Who is Brother Bones?
Freeman 'Brother Bones' Davis was born in Montgomery, Alabama in 1902.
As a kid, Freeman made his own musical bones from cow ribs he got down at the slaughterhouse. His favorite bones included ivory, rosewood, ebony—and knives.
Gifted Entertainer Freeman Davis became known as Whistling Sam in Long Beach, California. That's where he worked his shoeshine stand in a barber shop vestibule. Folks say he would tap dance and pop his shoeshine rag to popular tunes.
And he could draw a crowd! Word has it he could whistle so loud that people in cars outside the barber shop would stop to listen—at least until the police came by to clear the traffic jam.
Brother Bones lived most of his years in Long Beach. But it all started back in Montgomery when he was just a little boy who listened to his mother whistle. "My mother used to whistle all the time...she was just a happy person," Brother Bones once explained to a newspaper reporter.
Although he never achieved great fame, Brother Bones was a gifted entertainer who performed at prominent venues including Carnegie Hall and The Ed Sullivan Show. He played on stage with eminent musicians including Woody Herman, Teddy Buckener, Jimmy Lunsford, and Russ Morgan.

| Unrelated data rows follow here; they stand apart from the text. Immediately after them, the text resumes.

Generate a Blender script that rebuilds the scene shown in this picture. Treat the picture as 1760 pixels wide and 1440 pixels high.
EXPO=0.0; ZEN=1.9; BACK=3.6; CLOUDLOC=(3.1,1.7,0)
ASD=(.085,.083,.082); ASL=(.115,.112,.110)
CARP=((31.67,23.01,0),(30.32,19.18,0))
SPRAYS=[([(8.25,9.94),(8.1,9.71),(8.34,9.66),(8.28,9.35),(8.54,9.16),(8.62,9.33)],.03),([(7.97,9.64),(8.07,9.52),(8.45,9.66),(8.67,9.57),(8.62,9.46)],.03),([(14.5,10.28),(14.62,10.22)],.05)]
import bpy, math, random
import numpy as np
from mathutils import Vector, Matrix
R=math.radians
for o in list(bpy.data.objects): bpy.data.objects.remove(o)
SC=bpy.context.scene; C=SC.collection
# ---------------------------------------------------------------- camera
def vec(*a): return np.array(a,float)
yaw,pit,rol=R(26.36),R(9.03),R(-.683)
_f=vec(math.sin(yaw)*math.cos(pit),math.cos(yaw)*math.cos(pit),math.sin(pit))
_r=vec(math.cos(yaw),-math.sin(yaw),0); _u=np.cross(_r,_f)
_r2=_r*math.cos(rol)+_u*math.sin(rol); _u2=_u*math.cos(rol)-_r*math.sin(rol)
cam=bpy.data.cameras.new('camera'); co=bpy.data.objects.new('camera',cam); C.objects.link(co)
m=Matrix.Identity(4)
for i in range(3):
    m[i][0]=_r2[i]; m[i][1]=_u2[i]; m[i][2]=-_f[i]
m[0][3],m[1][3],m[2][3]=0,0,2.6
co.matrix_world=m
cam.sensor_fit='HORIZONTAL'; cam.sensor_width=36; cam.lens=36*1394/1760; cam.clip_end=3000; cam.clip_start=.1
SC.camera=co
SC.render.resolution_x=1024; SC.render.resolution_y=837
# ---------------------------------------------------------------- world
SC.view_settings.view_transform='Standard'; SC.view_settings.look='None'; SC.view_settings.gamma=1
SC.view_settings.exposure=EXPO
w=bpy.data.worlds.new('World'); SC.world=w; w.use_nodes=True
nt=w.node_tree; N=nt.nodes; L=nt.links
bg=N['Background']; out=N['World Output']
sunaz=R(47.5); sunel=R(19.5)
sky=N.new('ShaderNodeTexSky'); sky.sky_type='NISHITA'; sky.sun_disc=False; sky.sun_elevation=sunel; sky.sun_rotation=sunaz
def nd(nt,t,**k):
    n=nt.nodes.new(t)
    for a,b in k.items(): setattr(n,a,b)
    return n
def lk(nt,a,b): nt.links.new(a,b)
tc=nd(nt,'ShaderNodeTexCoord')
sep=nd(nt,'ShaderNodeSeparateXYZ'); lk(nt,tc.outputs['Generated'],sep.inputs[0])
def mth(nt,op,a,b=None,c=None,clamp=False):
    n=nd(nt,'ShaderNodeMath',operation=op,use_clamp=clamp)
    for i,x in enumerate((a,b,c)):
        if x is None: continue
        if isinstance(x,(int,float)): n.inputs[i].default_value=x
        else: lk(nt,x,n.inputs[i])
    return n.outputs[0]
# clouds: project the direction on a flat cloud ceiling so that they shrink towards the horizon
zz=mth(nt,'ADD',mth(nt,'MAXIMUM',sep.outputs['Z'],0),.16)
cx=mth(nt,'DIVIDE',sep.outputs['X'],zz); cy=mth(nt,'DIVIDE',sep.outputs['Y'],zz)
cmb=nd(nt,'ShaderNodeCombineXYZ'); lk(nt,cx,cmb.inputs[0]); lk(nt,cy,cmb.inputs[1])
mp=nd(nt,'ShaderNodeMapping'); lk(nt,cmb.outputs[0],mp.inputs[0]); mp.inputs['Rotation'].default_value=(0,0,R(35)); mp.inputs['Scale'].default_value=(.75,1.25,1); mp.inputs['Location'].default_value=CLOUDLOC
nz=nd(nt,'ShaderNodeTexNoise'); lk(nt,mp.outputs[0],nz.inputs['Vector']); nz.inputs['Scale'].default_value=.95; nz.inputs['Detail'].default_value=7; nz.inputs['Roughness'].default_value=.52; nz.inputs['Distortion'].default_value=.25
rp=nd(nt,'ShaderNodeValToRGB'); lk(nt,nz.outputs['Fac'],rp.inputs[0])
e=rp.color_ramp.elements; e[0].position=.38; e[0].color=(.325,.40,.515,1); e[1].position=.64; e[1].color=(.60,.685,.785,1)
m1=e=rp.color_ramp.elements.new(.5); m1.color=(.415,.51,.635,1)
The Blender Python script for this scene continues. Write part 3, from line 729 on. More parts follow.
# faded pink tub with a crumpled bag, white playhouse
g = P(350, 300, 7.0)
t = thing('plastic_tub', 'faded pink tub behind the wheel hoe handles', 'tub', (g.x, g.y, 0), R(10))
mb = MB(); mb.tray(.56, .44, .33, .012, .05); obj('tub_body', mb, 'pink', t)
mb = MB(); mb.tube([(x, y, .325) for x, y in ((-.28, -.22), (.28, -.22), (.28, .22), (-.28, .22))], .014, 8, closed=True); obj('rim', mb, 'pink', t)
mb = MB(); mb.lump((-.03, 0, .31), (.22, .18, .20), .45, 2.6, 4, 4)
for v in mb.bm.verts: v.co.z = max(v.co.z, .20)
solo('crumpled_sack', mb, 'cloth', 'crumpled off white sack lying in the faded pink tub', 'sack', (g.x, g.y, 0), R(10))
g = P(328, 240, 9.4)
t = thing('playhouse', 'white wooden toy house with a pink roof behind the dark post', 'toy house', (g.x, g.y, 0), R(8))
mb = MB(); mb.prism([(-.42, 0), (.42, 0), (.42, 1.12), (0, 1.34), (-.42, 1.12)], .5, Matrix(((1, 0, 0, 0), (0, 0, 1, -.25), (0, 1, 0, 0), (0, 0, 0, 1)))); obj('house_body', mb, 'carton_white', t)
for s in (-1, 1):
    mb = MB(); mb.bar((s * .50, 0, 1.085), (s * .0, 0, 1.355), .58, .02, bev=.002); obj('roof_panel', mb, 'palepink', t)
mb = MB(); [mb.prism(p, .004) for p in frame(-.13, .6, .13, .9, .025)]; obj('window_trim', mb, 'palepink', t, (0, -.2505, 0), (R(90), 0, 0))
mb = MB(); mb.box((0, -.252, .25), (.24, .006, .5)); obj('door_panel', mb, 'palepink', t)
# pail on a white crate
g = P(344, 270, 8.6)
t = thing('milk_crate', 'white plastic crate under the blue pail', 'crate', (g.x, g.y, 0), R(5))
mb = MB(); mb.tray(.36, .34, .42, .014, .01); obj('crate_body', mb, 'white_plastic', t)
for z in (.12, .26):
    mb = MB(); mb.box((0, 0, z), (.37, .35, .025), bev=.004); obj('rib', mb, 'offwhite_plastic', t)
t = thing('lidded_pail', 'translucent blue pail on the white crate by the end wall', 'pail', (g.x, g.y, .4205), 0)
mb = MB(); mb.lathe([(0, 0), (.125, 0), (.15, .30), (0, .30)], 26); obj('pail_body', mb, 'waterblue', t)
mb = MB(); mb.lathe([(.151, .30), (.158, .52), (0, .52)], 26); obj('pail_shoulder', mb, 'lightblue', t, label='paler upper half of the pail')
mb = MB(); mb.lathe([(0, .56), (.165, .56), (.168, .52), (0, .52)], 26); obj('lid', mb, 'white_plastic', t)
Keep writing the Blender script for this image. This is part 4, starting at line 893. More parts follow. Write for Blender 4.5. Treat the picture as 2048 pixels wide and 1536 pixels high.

Brother Bones served as a consultant to Bing Crosby in Frank Capra's Riding High (1950) where Bing plays dinner knives—bones style. And he even appeared in two feature films: Yes Sir, Mr. Bones (1951) with Scatman Crothers, and Pot O' Gold (1941) as a jail chef playing traditional spoons, starring James Stewart.
Recorded One of the Most Listened To Recordings in History The greatest legacy of Brother Bones is his 1948 recording of Sweet Georgia Brown.
The tune was adopted in 1952 by the Harlem Globetrotters basketball
team as their official theme song. This version "is probably in the top ten most listened to recordings in history," reported Steve Wixson, editor of the Rhythm Bones Player.
Greatest Whistling Bones Player Brother Bones died in 1974 at the age of 71. The Rhythm Bones Society offered a tribute to Freeman Davis at Bones Fest VI in 2002, which honored the 100th anniversary of his birth.
Noted for playing four bones in each hand, Freeman 'Brother Bones' Davis is admired among the world community of bone players as a consummate entertainer who developed into the greatest whistling bones player of all time.